En effet, pour Paulo Freire, la pédagogie est une praxis. Elle suppose une théorie et celle-ci implique une lecture de la société en termes d’opprimés et d’oppresseurs. Ce qui veut dire en termes de rapports sociaux. Qu’est-ce qu’un rapport social ? C’est selon la sociologue Danièle Kergoat une tension qui oppose deux groupes sociaux antagonistes et qui structurent la société. Les classes sociales sont par exemple la conséquence d’un rapport social. La notion de rapport social permet d’analyser l’existence d’inégalités sociales et de discriminations systémiques.
Il est certain qu’au sein des mouvements pédagogiques plus larges, il existe des personnes qui ont des options idéologiques diverses et bon nombre de personnes n’y analysent pas la société en termes de rapports sociaux de pouvoir.

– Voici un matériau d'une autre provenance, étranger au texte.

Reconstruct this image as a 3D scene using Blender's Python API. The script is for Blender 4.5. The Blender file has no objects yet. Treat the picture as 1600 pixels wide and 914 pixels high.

Les pédagogies critiques/radicales s’adressent spécifiquement à des éducateurs/trices qui acceptent déjà l’analyse de la société en termes de rapports sociaux et qui désirent à partir de cette lecture de la société lutter contre les inégalités sociales et les discriminations en éducation.
La deuxième raison pour laquelle les pédagogies critiques/radicales ne sont pas en concurrence avec d’autres mouvements pédagogiques, c’est qu’elles n’ont rien à dire sur bon nombre de questions didactiques : efficacité des méthodes de lecture, méthode d’enseignement des mathématiques…. Tout cela n’est pas l’objet des pédagogies critiques et radicales. Leur objet est la conscientisation par le développement d’une littératie critique ou encore la conscientisation des enjeux sociaux des mathématiques et des sciences.
En revanche, les pédagogies critiques peuvent interroger les militants pédagogiques sur leurs rapports à certaines questions afin d’essayer de les « radicaliser » : comme le néolibéralisme, les inégalités sociales et les discriminations… C’est leur fonction critique… L'objectif est d'alors d'inciter à un dialogue critique qui fasse avancer la réflexion de toutes et tous sur ces questions.
Il est intéressant enfin de comprendre un point, c’est la distinction entre pédagogies émancipatrices, pédagogies critiques et pédagogies radicales.
Les pédagogies émancipatrices peuvent désigner plusieurs types de pédagogies comme celles illustrées par : les pédagogies libertaires, le GFEN, les pédagogies institutionnelles, la pédagogie Freinet ou les pédagogies critiques/radicales.
Les pédagogies critiques/radicales sont nées dans le sillage de Paulo Freire et d’Henry Giroux qui en particulier utilisent tous les deux ces deux notions pour parler de leur pédagogie.
La notion de « pédagogies critiques », dans le contexte français, est plutôt utilisée pour désigner une pédagogie qui a pour vocation à se développer dans le cadre de l’institution, en particulier scolaire. Elle se donne pour objectif de viser la lutte contre les inégalités sociales (art. L.111-1 du Code de l’éducation) et la lutte contre les discriminations (Référentiel de compétence des enseignants), l’éducation aux droits humains.
La notion de pédagogies radicales désigne de son côté un type de pédagogie qui n’a pas vocation à se développer dans le cadre institutionnel, mais plutôt dans un cadre militant, en dehors des contraintes institutionnelles.